-- Begin --

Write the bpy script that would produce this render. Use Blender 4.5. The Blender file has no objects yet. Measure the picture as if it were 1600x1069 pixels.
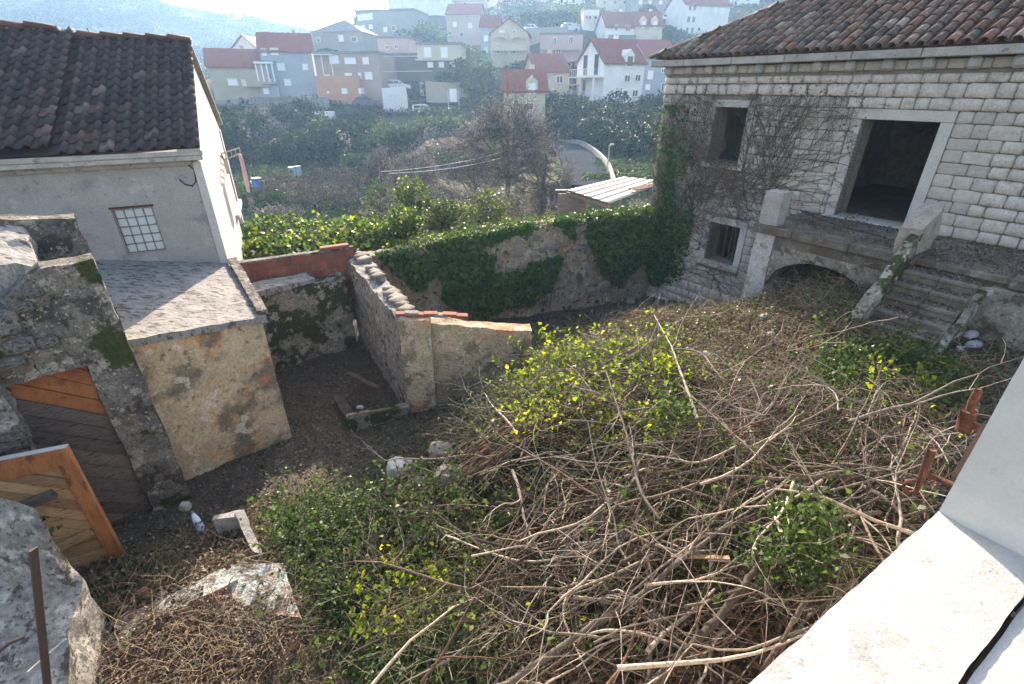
import bpy, math, random
import numpy as np
from mathutils import Matrix, Vector, noise as mn
random.seed(7); np.random.seed(7)
R = math.radians
S = bpy.context.scene
COL = S.collection
# ------------------------------------------------------------------ camera
FOC, CX, CY, TH, H = 765., 800., 534.5, R(27.5), 6.0     # focal length and centre in px of a 1600 px wide frame
cam = bpy.data.cameras.new('camera'); camo = bpy.data.objects.new('camera', cam); COL.objects.link(camo)
cam.sensor_width = 36; cam.lens = 36*FOC/1600; cam.clip_start = .05; cam.clip_end = 3000
camo.location = (0, 0, H); camo.rotation_euler = (R(90)-TH, 0, 0)
S.camera = camo
# ------------------------------------------------------------------ sky and sun
SUN_EL, SUN_AZ = 21., -7.
w = bpy.data.worlds.new('World'); S.world = w; w.use_nodes = True
nt = w.node_tree; bg = nt.nodes['Background']
sky = nt.nodes.new('ShaderNodeTexSky'); sky.sky_type = 'NISHITA'; sky.sun_disc = False
sky.sun_elevation = R(SUN_EL); sky.sun_rotation = R(SUN_AZ); sky.air_density = 1.0; sky.dust_density = 2.0; sky.ozone_density = 1.0
nt.links.new(sky.outputs[0], bg.inputs[0]); bg.inputs[1].default_value = .15
sl = bpy.data.lights.new('sun', 'SUN'); sl.energy = 5.; sl.angle = R(.5); sl.color = (1, .93, .83)
so = bpy.data.objects.new('sun', sl); COL.objects.link(so); so.location = (0, 0, 60)
sd = Vector((math.sin(R(SUN_AZ))*math.cos(R(SUN_EL)), math.cos(R(SUN_AZ))*math.cos(R(SUN_EL)), math.sin(R(SUN_EL))))
so.rotation_euler = sd.to_track_quat('Z', 'Y').to_euler()
S.view_settings.view_transform = 'Standard'; S.view_settings.look = 'None'
S.view_settings.exposure = 1.9; S.view_settings.gamma = 1
S.view_settings.use_white_balance = True; S.view_settings.white_balance_temperature = 7800; S.view_settings.white_balance_tint = 16
S.render.engine = 'CYCLES'
S.cycles.use_denoising = True
S.cycles.max_bounces = 7; S.cycles.diffuse_bounces = 3; S.cycles.volume_bounces = 1; S.cycles.transparent_max_bounces = 8
S.cycles.use_light_tree = False
# ------------------------------------------------------------------ measuring helpers (pixel of the photograph -> point in the place)
def ray(u, v):
    X = (u-CX)/FOC; Y = (CY-v)/FOC
    return X, math.cos(TH)+Y*math.sin(TH), -math.sin(TH)+Y*math.cos(TH)
def atz(u, v, z):
    r = ray(u, v); t = (z-H)/r[2]; return Vector((r[0]*t, r[1]*t, z))
def aty(u, v, y):
    r = ray(u, v); t = y/r[1]; return Vector((r[0]*t, y, H+r[2]*t))
# ------------------------------------------------------------------ objects
def tag(o, label=None, cat=None, group=None, kind=None):
    if label: o['label'] = label
    if cat: o['category'] = cat
    if group: o['group'] = group
    if kind: o['kind'] = kind
    return o
def thing(name, loc, label, cat, group=None):
    o = bpy.data.objects.new(name, None); COL.objects.link(o); o.location = loc; o.empty_display_size = .2
    return tag(o, label, cat, group)
def wloc(o):
    v = Vector((0, 0, 0))
    while o is not None:
        if o.type == 'EMPTY': v = v + Vector(o.location)
        o = o.parent
    return v
def put(name, me, parent=None, mat=None):
    o = bpy.data.objects.new(name, me); COL.objects.link(o)
    if mat is not None and not me.materials: me.materials.append(mat)
    if parent is not None:
        o.parent = parent
        if parent.type == 'EMPTY': o.matrix_parent_inverse = Matrix.Translation(-Vector(parent.location))
    return o
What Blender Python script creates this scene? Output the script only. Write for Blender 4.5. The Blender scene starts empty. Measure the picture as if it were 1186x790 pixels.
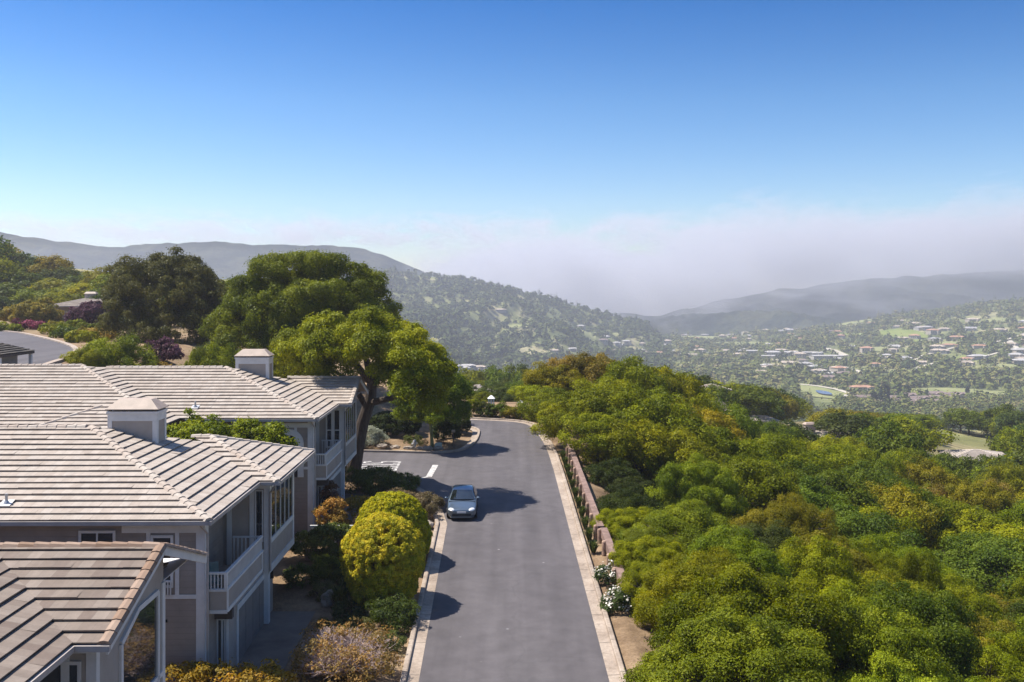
import bpy, bmesh, math, random
import numpy as np
from mathutils import Vector, Matrix, noise
from mathutils.geometry import tessellate_polygon

random.seed(7)
C = bpy.context.scene.collection
SC = bpy.context.scene
R = math.radians
# ---- camera constants: the lens of the photograph (pixels of a 1186x790 frame) and the drone's height over the road
F, CX, HY, HC = 1150.0, 593.0, 335.0, 14.26


def at(x, y, Y):
    """world point seen at frame position (x, y) at distance Y"""
    return Vector(((x - CX) * Y / F, Y, HC - (y - HY) * Y / F))


# ---------------------------------------------------------------- objects
def tag(o, label=None, cat=None, group=None, kind=None):
    if label: o['label'] = label
    if cat: o['category'] = cat
    if group: o['group'] = group
    if kind: o['kind'] = kind
    return o


def empty(name, loc=(0, 0, 0), rz=0, label=None, cat=None, group=None):
    o = bpy.data.objects.new(name, None)
    C.objects.link(o)
    o.location = loc
    o.rotation_euler = (0, 0, rz)
    o.empty_display_size = .2
    return tag(o, label, cat, group)


def link_mesh(name, me, mats, parent=None, smooth=False):
    for m in (mats if isinstance(mats, (list, tuple)) else [mats]):
        me.materials.append(m)
    if smooth:
        me.polygons.foreach_set('use_smooth', [True] * len(me.polygons))
    o = bpy.data.objects.new(name, me)
    C.objects.link(o)
    if parent: o.parent = parent
    return o


def children(o):
    return [c for c in o.children]


def copy_tree(o, parent=None):
    kids = children(o)
    c = o.copy()
    C.objects.link(c)
    c.parent = parent
    for k in kids:
        copy_tree(k, c)
    return c


class MB:
    """collects faces, builds ONE mesh object"""
    def __init__(s, org=(0, 0, 0)):
        s.v, s.f, s.m, s.uv, s.o = [], [], [], [], Vector(org)

    def face(s, pts, mi=0, uv=None):
        b = len(s.v)
        s.v += [tuple(Vector(p) - s.o) for p in pts]
        s.f.append(list(range(b, b + len(pts))))
        s.m.append(mi)
        s.uv.append(uv or [(p[0], p[2]) for p in pts])
        return s

    def box(s, x0, x1, y0, y1, z0, z1, mi=0):
        a = [(x0, y0, z0), (x1, y0, z0), (x1, y1, z0), (x0, y1, z0), (x0, y0, z1), (x1, y0, z1), (x1, y1, z1), (x0, y1, z1)]
        for q in ((3, 2, 1, 0), (4, 5, 6, 7), (0, 1, 5, 4), (1, 2, 6, 5), (2, 3, 7, 6), (3, 0, 4, 7)):
            s.face([a[i] for i in q], mi)
        return s

    def hexa(s, a, mi=0):
        for q in ((3, 2, 1, 0), (4, 5, 6, 7), (0, 1, 5, 4), (1, 2, 6, 5), (2, 3, 7, 6), (3, 0, 4, 7)):
            s.face([a[i] for i in q], mi)
        return s

    def bar(s, p, q, w, h, mi=0, up=(0, 0, 1)):
        p, q = Vector(p), Vector(q)
        d = (q - p).normalized()
        sd = d.cross(Vector(up))
        if sd.length < 1e-4: sd = d.cross(Vector((0, 1, 0)))
        sd.normalize()
        u = sd.cross(d).normalized()
        a = []
        for e in (p, q):
            a.append([e - sd * w / 2 - u * h / 2, e + sd * w / 2 - u * h / 2, e + sd * w / 2 + u * h / 2, e - sd * w / 2 + u * h / 2])
        A, B = a
        s.face([A[0], A[1], A[2], A[3]][::-1], mi); s.face(B, mi)
        for i in range(4):
            j = (i + 1) % 4
            s.face([A[i], A[j], B[j], B[i]], mi)
        return s

    def tube(s, pts, rad, n=8, mi=0, cap=True):
        pts = [Vector(p) for p in pts]
        rings = []
        ref = Vector((.31, .95, .1))
        for i, p in enumerate(pts):
            d = (pts[min(i + 1, len(pts) - 1)] - pts[max(i - 1, 0)]).normalized()
            a = d.cross(ref)
            if a.length < .05: a = d.cross(Vector((1, 0, 0)))
            a.normalize()
            b = d.cross(a).normalized()
            rings.append([p + (a * math.cos(t) + b * math.sin(t)) * rad[i] for t in [k * 2 * math.pi / n for k in range(n)]])
        for r0, r1 in zip(rings, rings[1:]):
            for k in range(n):
                s.face([r0[k], r0[(k + 1) % n], r1[(k + 1) % n], r1[k]], mi)
        if cap:
            s.face(rings[0][::-1], mi); s.face(rings[-1], mi)
        return s

    def prism(s, poly, off, mi=0):
        off = Vector(off)
        a = [Vector(p) for p in poly]
        b = [p + off for p in a]
        n = len(a)
        s.face(a[::-1], mi); s.face(b, mi)
        for i in range(n):
            s.face([a[i], a[(i + 1) % n], b[(i + 1) % n], b[i]], mi)
        return s

    def build(s, name, mats, parent=None, smooth=False, merge=False, recalc=True):
        me = bpy.data.meshes.new(name)
        me.from_pydata(s.v, [], s.f)
        me.polygons.foreach_set('material_index', s.m)
        uvl = me.uv_layers.new(name='UVMap')
        flat = [c for f in s.uv for p in f for c in p]
        uvl.data.foreach_set('uv', flat)
        if merge or recalc:
            bm = bmesh.new(); bm.from_mesh(me)
            if merge: bmesh.ops.remove_doubles(bm, verts=bm.verts, dist=1e-4)
            if merge: bmesh.ops.recalc_face_normals(bm, faces=bm.faces)
            bm.to_mesh(me); bm.free()
        return link_mesh(name, me, mats, parent, smooth)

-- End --

**Task directions:** Quote exactly what appears from the line containing "What Blender Python" through the line containing "F, CX, HY, HC = 1150.0, 593.0, 335.0, 14.26", both included, except for the pictures, and nothing more.

**Finished exercise:**
What Blender Python script creates this scene? Output the script only. Write for Blender 4.5. The Blender scene starts empty. Measure the picture as if it were 1186x790 pixels.
import bpy, bmesh, math, random
import numpy as np
from mathutils import Vector, Matrix, noise
from mathutils.geometry import tessellate_polygon

random.seed(7)
C = bpy.context.scene.collection
SC = bpy.context.scene
R = math.radians
# ---- camera constants: the lens of the photograph (pixels of a 1186x790 frame) and the drone's height over the road
F, CX, HY, HC = 1150.0, 593.0, 335.0, 14.26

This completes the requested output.